A few days later, we still don’t know the next steps for this nearly $1 trillion piece of legislation.  But looking at the votes on two important amendments provides some clues on how House leaders might move forward.

Numerous media analyses have noted that Rep. Steve Southerland’s (R-Fla.) amendment imposing new work requirements on SNAP (formerly food stamp) recipients apparently cost Democratic votes. Less discussed, though, has been the importance of two other amendments – to reform crop insurance and restore draconian cuts in SNAP funding – that were offered by longtime champions of those two causes.

Rep. Ron Kind’s (D-Wis.) bipartisan amendment, based on the AFFIRM act he introduced earlier this year to rein in the over-generous crop insurance program, would have saved taxpayers more than $9 billion over 10 years by instituting reasonable payment limits and means testing on farmers and by lowering subsidies to the insurance companies. It also would have required the USDA to release the names of farmers who accept crop insurance premium subsidies from taxpayers – including those who receive more than $1 million a year each.

This amendment, which was allowed to come to a vote in part because the Ag Committee leadership didn’t think it could possibly pass, came agonizingly close to doing just that. It received 208 yea votes. And rumor has it that it would have passed were it not for some last-minute arm-twisting by Congressional leaders. As it turned out, the amendment got 13 more yes votes than the farm bill itself did when it went down to ignominious defeat soon afterward.

The other amendment, offered by Rep.
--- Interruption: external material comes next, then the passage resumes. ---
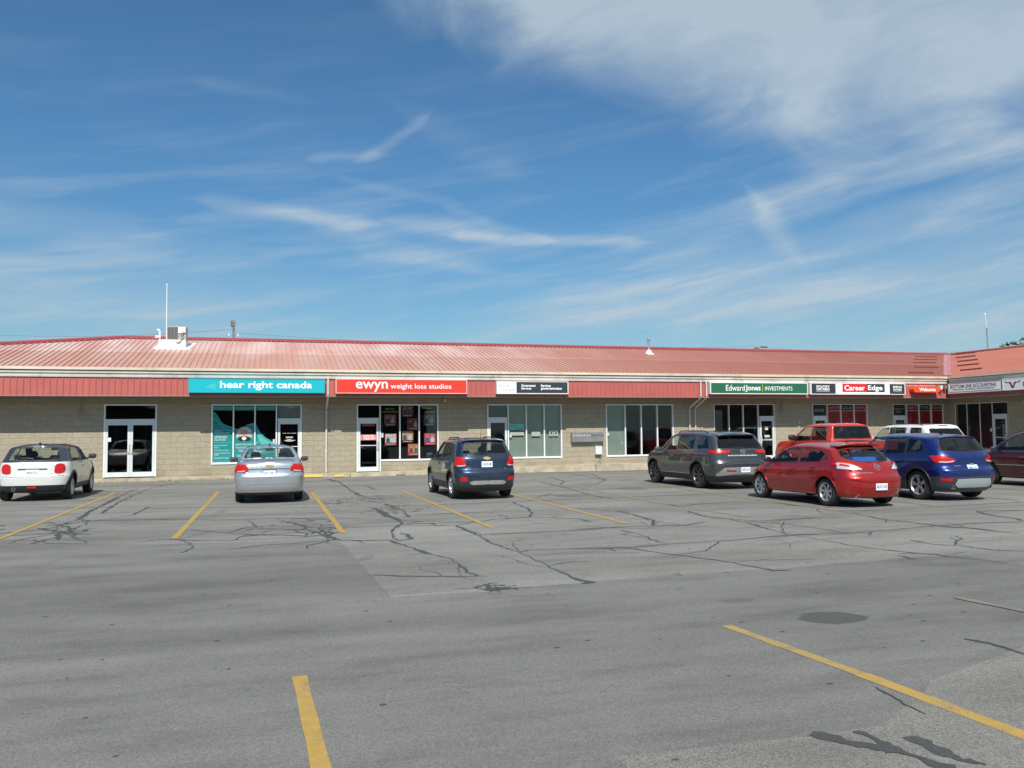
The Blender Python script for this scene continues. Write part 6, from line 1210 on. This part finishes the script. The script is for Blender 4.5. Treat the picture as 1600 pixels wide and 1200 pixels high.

Jim McGovern (D-Mass.), would have restored the deep $20.5 billion in proposed cuts to the Supplemental Nutrition Assistance Program (SNAP), replacing them with cuts to the generous target price program and the Supplemental Coverage Option, which covers the smallest of farm income losses at taxpayer expense. 
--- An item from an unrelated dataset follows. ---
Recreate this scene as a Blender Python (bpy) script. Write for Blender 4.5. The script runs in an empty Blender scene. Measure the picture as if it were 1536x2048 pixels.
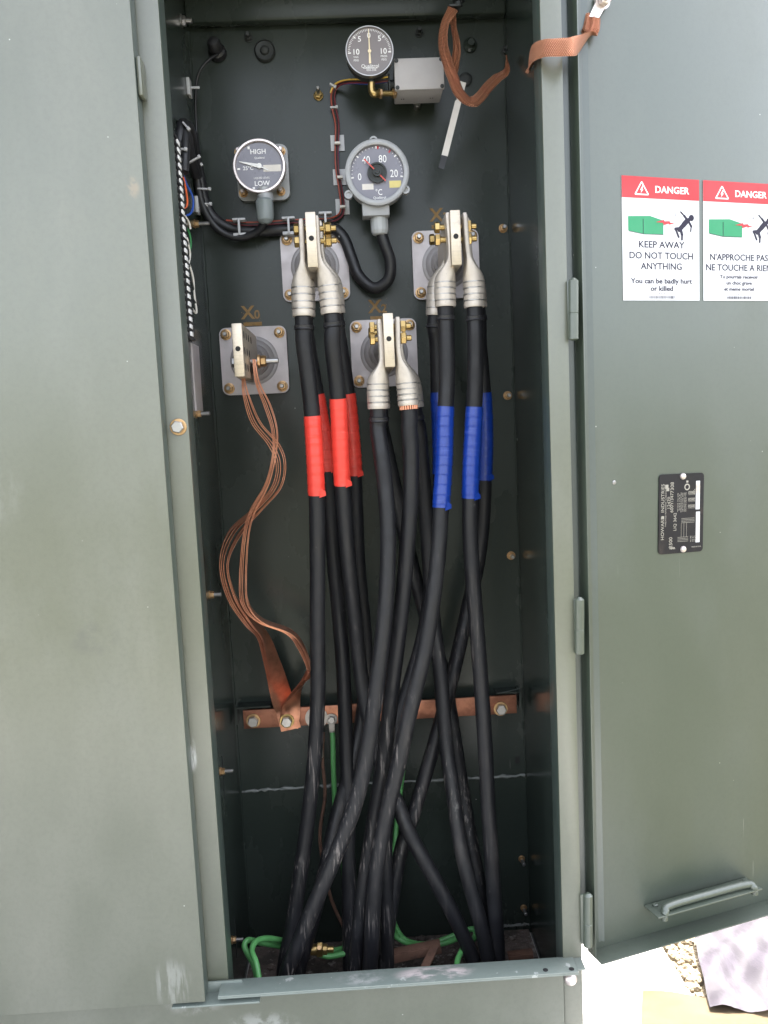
import bpy, bmesh, math, random
import numpy as np
from mathutils import Vector, Matrix
random.seed(7)
rad = math.radians
S = bpy.context.scene
COL = S.collection

# ------------------------------------------------------------------ camera
F = 1657.0                                   # focal length in photograph pixels (1536 x 2048)
YAW, PITCH, ROLL = rad(1.8), rad(6.28), rad(2.68)
CAM = Vector((0.0, -1.25, 1.10))
FW = Vector((math.sin(YAW)*math.cos(PITCH), math.cos(YAW)*math.cos(PITCH), -math.sin(PITCH)))
_r = FW.cross(Vector((0, 0, 1))).normalized(); _u = _r.cross(FW)
RT = _r*math.cos(ROLL) - _u*math.sin(ROLL)
UP = _r*math.sin(ROLL) + _u*math.cos(ROLL)
cd = bpy.data.cameras.new('camera'); cam = bpy.data.objects.new('camera', cd); COL.objects.link(cam)
cd.sensor_fit = 'VERTICAL'; cd.sensor_height = 32; cd.sensor_width = 24; cd.lens = 32*F/2048
cd.clip_start = 0.02; cd.clip_end = 500
M = Matrix((RT, UP, -FW)).transposed().to_4x4(); M.translation = CAM
cam.matrix_world = M
S.camera = cam

# ------------------------------------------------------------------ light
SUN_EL, SUN_AZ = rad(58), rad(30)            # azimuth from +y (behind the cabinet) towards +x
w = bpy.data.worlds.new('World'); S.world = w; w.use_nodes = True
nt = w.node_tree; bg = nt.nodes['Background']
sky = nt.nodes.new('ShaderNodeTexSky'); sky.sky_type = 'NISHITA'; sky.sun_disc = False
sky.sun_elevation = SUN_EL; sky.sun_rotation = SUN_AZ; sky.air_density = 1.0; sky.dust_density = 4.0; sky.ozone_density = 1.0
hs = nt.nodes.new('ShaderNodeHueSaturation'); hs.inputs['Saturation'].default_value = 0.36   # a milky, hazy sky
nt.links.new(sky.outputs[0], hs.inputs['Color']); nt.links.new(hs.outputs[0], bg.inputs[0]); bg.inputs[1].default_value = 0.15
sd = bpy.data.lights.new('sun', 'SUN'); sd.energy = 3.0; sd.angle = rad(0.53); sd.color = (1.0, 0.95, 0.88)
sun = bpy.data.objects.new('sun', sd); COL.objects.link(sun)
sdir = Vector((math.sin(SUN_AZ)*math.cos(SUN_EL), math.cos(SUN_AZ)*math.cos(SUN_EL), math.sin(SUN_EL)))
sun.rotation_euler = sdir.to_track_quat('Z', 'Y').to_euler(); sun.location = sdir*6
vs = S.view_settings
vs.view_transform = 'Standard'; vs.look = 'None'; vs.gamma = 1.0; vs.use_curve_mapping = False
vs.exposure = 3.05
S.render.film_transparent = False

# ------------------------------------------------------------------ pixel <-> world helpers
def ray(px, py): return FW + RT*((px-768)/F) + UP*((1024-py)/F)
def W(px, py, y):
    d = ray(px, py); return CAM + d*((y-CAM.y)/d.y)
def WX(px, py, x):
    d = ray(px, py); return CAM + d*((x-CAM.x)/d.x)
def WZ(px, py, z):
    d = ray(px, py); return CAM + d*((z-CAM.z)/d.z)
def PJ(p):
    v = Vector(p)-CAM; return (768+F*v.dot(RT)/v.dot(FW), 1024-F*v.dot(UP)/v.dot(FW))
def mpp(y): return (y-CAM.y)/F               # metres per photograph pixel at depth y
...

This amendment got 188 yea votes, but an analysis of members who didn’t vote suggests that it probably could have attracted at least another 10. A similar analysis of those who didn’t vote on final passage of the full farm bill indicates that there was probably just one more potential yes vote for it in the wings.

Those who want to pass a farm bill would be wise to use these votes as a guide as they try to cobble together a winning coalition. Combining common-sense reforms to the crop insurance program with less drastic cuts to SNAP would save the money needed to help meet deficit-reduction targets, but it wouldn’t do it on the backs of the neediest children and families. The cuts would come instead from the wealthiest agribusinesses, which hardly need the taxpayers’ help to prosper.